Lowe Lintas inherited the GMC account late last year when Lowe & Partners/SMS was merged with Ammirati Puris Lintas; Ammirati won GMC in fall 1997 without a review. It wasn't long, however, before insiders were reporting the account was in trouble, which both sides have continually denied.

Neither Lee Garfinkle, chairman-CEO and chief creative officer, nor Susan Cantor, management director on GMC, would comment on the purported rift. Going forward, Ms. Cantor said the blitz is "really a credible product story converging with advertising."

With the new campaign that starts Sept. 22, GM will run commercials through the fourth quarter. The tag utilizes the "professional grade" theme GMC has used in past product ads, but the tag since fall 1998 was "Do one thing. Do it well." That theme reflected the brand's nearly 100-year truck heritage.


"There are two major truck divisions at GM and we need to have a distinguishing positioning that's different from Chevrolet as well as other non-GM brands and we need to communicate that better," said Mark-Hans Richer, ad director at GMC since April. Mr. Richer certainly understands the difference between GMC and Chevrolet: his prior job was truck ad manager at Chevy.

Each of the four new TV commercials uses a single GMC engineer to highlight an advanced technology developed for a certain truck. The new ad theme will carry into all ads. Between now and March, GM will launch the Sierra Heavy Duty pickup, the Yukon XL Denali SUV, the Sierra C3 High Performance pickup and the Envoy SUV. In all cases, the ads will do double duty -- for both product and the GMC brand. Print mirrors the spots.

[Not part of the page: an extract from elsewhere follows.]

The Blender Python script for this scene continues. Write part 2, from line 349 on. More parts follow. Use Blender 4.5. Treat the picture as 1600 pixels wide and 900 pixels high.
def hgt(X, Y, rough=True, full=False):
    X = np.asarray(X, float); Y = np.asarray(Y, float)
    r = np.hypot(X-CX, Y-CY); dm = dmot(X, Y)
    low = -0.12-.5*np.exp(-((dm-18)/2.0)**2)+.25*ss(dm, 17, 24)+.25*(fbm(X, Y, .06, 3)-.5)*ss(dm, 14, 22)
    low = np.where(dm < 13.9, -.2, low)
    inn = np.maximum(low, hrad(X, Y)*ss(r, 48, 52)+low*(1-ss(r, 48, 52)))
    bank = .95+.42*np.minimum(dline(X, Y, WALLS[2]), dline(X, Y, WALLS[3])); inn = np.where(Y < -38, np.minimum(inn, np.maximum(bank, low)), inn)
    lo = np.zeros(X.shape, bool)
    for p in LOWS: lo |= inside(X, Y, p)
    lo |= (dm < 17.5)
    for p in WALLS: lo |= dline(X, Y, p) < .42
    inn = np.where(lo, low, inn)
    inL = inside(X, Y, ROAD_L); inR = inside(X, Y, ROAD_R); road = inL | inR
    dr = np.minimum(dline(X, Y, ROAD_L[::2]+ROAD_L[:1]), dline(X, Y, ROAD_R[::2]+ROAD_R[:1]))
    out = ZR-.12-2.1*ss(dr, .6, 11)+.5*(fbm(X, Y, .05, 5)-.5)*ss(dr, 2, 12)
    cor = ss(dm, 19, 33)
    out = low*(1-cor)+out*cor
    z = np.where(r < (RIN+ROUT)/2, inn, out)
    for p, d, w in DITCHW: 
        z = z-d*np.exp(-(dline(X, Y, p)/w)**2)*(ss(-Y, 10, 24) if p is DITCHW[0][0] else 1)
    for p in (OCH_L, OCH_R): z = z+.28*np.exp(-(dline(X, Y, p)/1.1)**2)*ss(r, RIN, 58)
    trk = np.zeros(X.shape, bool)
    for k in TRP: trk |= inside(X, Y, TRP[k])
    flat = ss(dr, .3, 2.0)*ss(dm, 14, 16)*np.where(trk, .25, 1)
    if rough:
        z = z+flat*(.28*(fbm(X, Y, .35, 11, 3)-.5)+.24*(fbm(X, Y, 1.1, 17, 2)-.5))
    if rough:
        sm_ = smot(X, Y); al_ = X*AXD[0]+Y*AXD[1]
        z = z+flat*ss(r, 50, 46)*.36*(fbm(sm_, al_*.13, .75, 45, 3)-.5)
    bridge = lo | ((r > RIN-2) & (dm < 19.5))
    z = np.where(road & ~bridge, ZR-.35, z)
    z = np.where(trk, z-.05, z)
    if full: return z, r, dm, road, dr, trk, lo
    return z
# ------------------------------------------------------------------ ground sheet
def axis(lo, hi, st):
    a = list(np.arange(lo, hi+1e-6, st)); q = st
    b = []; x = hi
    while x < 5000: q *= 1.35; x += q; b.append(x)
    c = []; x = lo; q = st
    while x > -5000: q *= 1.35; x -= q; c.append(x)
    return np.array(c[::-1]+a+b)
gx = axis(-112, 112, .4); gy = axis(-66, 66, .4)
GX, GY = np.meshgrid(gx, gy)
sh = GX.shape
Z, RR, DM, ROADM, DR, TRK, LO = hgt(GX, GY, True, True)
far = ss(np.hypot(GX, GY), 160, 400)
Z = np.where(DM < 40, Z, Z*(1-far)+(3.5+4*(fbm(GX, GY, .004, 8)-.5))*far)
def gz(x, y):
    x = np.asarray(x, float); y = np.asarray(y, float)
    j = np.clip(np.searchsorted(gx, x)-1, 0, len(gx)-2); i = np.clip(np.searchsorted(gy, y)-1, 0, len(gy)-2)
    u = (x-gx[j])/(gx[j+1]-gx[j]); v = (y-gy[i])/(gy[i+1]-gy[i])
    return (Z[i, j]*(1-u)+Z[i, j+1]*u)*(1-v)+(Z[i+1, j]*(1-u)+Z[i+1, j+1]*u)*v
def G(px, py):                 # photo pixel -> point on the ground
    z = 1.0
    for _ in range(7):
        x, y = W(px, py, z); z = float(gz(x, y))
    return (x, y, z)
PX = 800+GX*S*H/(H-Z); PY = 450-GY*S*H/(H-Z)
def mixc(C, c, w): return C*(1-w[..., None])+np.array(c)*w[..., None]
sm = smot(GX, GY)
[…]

Mr. Garfinkle said the problem with earlier GMC ads was "you couldn't just imply professional grade because people didn't get it." The goal of the new uniform-look campaign, he said, is "to put teeth into what we mean about professional grade."

Other carmakers have tapped staffers for their ads, including Ford Motor Co.'s Ford Division, GM's Saturn Corp. and DaimlerChrysler's Chrysler brand.

Mr. Garfinkle conceded ads with auto staffers aren't new. "The way we're doing it is different," he said. "Each engineer symbolizes a significant innovation of the vehicle."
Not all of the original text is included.